Bugün herkes kendini göstermeye, daha çok konuşmaya, öne çıkmaya çalışırken; bu sessiz insanlar aslında en çok ihtiyaç duyduklarımızdır. Onlar sürekli anlatmak yerine dinlerler. İttirmek yerine destek olurlar. Sahnede parlamak yerine, hayatı ayakta tutarlar.
Çoğu zaman en büyük işleri yapanlar, adı en az duyulanlardır. Alkış beklemezler, ama yoklukları hemen hissedilir. Onların varlığı güven verir, yapısı sağlamlaştırır.

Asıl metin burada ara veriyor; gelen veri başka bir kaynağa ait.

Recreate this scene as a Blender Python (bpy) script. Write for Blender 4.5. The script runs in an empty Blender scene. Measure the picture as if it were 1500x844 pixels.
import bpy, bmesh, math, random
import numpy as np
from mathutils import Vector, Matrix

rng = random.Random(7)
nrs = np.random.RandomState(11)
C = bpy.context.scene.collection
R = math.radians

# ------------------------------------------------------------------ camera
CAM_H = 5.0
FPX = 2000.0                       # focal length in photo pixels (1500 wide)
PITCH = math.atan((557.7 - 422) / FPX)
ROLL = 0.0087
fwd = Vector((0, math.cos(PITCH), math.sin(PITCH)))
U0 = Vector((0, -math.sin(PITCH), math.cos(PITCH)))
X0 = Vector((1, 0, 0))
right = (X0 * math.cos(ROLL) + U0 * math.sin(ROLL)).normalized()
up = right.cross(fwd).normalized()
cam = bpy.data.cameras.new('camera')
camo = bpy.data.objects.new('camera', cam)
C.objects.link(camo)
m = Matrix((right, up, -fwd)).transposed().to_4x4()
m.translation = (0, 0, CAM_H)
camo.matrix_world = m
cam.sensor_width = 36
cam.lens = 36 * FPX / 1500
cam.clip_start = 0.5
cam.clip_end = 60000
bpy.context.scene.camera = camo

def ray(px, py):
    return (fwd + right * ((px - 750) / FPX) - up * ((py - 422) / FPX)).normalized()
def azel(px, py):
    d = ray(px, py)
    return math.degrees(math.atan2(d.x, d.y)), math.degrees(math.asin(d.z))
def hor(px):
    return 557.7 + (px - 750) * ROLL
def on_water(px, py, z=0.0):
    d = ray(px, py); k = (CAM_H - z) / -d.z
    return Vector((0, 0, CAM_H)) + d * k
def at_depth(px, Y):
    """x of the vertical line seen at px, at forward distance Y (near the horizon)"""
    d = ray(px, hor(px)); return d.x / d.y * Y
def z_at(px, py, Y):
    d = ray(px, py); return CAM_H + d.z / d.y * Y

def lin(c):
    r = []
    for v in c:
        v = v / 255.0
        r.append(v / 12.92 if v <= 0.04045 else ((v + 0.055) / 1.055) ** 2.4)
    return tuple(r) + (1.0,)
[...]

Ailede, işte, mahallede… Her yerde bu tür sessiz kahramanlar vardır.
Gerçek güç aslında burada gizlidir: Gürültü yapmadan iz bırakmakta. Gösteriş yapmadan değer katmakta. Onların büyüklüğü bağırmaz, fısıldar. Ama kalıcıdır.

Kalmayı bilen, liderlik etmeden de yolu en açık şekilde gösterir. (K.S.C.)